As a 14-year-old kid clutching the latest piece of Holden racing memorabilia, I would have killed for this; a chance to walk around and drive on Holden’s Lang Lang Proving Ground.
For me, it’s hallowed turf – and bitumen, dirt and water splashes.
I breathe in the air, stand on the banking and consider that this steep bitumen has seen the first Holden Dealer Team HT Monaros storm over it before Harry Firth, defecting from Ford, led Colin Bond and Tony Roberts to victory at Bathurst in 1969, with a young bloke named Peter Brock in the second HDT entry.
I can recall images of EH Holden sedans and wagons circling the bowl; of a ‘Strike Me Pink’ LJ Torana XU-1 sideways around here; and the VE range in ‘V-Car formation’.

It’s an eerie feeling being among the wallabies and roos as the sun goes down on Lang Lang. I’ve been a motoring journalist for 15 years, and I thought my time had passed on doing a proper Holden launch. A proper Holden means an Aussie-engineered and built one.
To me, Holden without an Aussie-built Commodore is like Ferrari without red paint or an airport without overpriced parking. So to be at the reveal of the final, Aussie-made and engineered Commodore, at Lang Lang, was one of the greatest experiences I could ever have.

I am in absolute awe of the team at Holden that developed the VF Series II – the engineers, the designers – and the passion and genuine heavy hearts of the marketing people. And of course their countless predecessors over generations of not just Commodore, but Torana, Kingswood, Statesman, Monaro and such back to 1948.
That pride clearly washes over the company, too. Stand outside the Salmon St, Port Melbourne, headquarters and a large portion of the staff walking in wear their Holden shirts, caps or jackets with genuine pride.

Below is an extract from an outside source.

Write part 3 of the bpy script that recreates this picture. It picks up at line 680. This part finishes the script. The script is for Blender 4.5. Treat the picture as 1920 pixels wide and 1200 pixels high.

Now, with the final VF Series II, it’s the end of an era. At least the proving ground won’t be sold off and made into houses once Holden’s factories are closed. The company is keeping it, giving local talent a platform on which to shine.
Lang Lang genuinely is ‘Australia’s Own.
True at last
“The XD Falcon was the last true all-Australian car and, make no mistake, there will never be another.” So said David Robertson in our July 1981 issue – the month and year I was born – in a piece called The End of Australia’s Own. With job cuts at Ford and Holden, the latter closing its Pagewood, NSW, plant after suffering the biggest loss in Australian corporate history the year before, Robertson wrote that Holden boss Chuck Chapman “accepted that his company ‘won’t be designing a vehicle from the ground up in the future’.” The article was spot on – just three decades ahead of its time.